PAK SCAN: India's Nuclear Ballistic Missile Test

India’s Intercontinental Ballistic Missile – AGNI-V – The actual range is reported to be 8,000km
Continuing to raise the stakes, India has tested a submarine launched ballistic missile – a key weapon system deployed by the Cold War adversaries. This is a serious development for its effect on the regional security situation. As expected, speaking to journalists at a week-end press briefing Foreign Office spokesman Farid Zakaria expressed concern over the test describing it as a “worrisome development” that would result in nuclearization of the Indian Ocean and “impact the delicate strategic balance in the region”. He also pointed out that despite the existence of a pre-notification agreement about test launch of missiles Pakistan was not informed in the present instance. Such acts could be mistaken by the other country as an offensive act, leading to disastrous consequences.

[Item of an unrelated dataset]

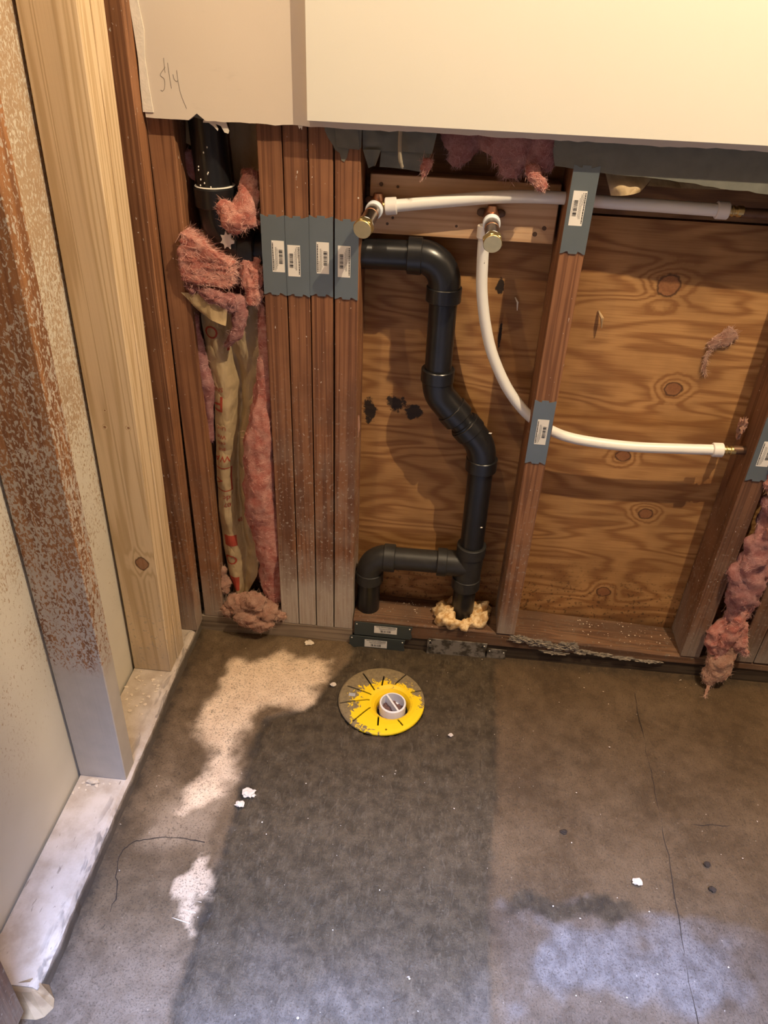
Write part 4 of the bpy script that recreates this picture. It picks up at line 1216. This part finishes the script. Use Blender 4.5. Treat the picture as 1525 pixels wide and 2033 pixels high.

Unfortunately but unsurprising, the US and other Western countries have stayed quiet in line with their discriminatory policies that destabilise the nuclear order. Even though India, like Pakistan, is not a signatory to the Nuclear non-Proliferation Treaty (NPT), it has been granted a special exception to enter a safeguards agreement at the nuclear watchdog body, the International Atomic Energy Agency (IAEA), which could open the way for it to become a member of the Nuclear Suppliers Group were it not for China’s opposition. As a discussant at a recent seminar in Islamabad aptly noted, Western powers are using the NPT and the Non-Proliferation Regime (NPR) for the advancement of their political, strategic and foreign policy objectives. India, of course, is a prominent player in this game.
It is also pertinent to recall here that as NPT signatories, the five original members of the nuclear club had undertaken a commitment, at the time of its signing, to make “good faith efforts” to work towards complete nuclear disarmament. But they, especially the US, have gone on to test and deploy ever more sophisticated weapons of mass destruction. Back in 2009, President Obama raised hope of a better future while speaking at a EU-US summit in Prague. Articulating his vision of a world without nuclear weapons, he had said that although that goal may not be achievable soon, “now we too must ignore the voices that tell us that the world cannot change.” Yet there is no evidence of those voices being ignored as double standards remain in vogue.
An unfair nuclear order is not going to work. Pakistan makes no secret of the fact that its nuclear program is a response to the threat it faces from its much larger rival, and is based on a credible deterrence strategy. As long as things stay the way they are, Pakistan would be within its rights to demand an equitable and inclusive nuclear policy. International security demands that the big nuclear powers work towards the realisation of the commitment they undertook to make good faith efforts towards nuclear disarmament. In the meantime, they must try and create a better order by changing the current discriminatory policy that encourages India to go on upgrading its nuclear arsenal which will only cause a dangerous destabilisation in this region and even beyond.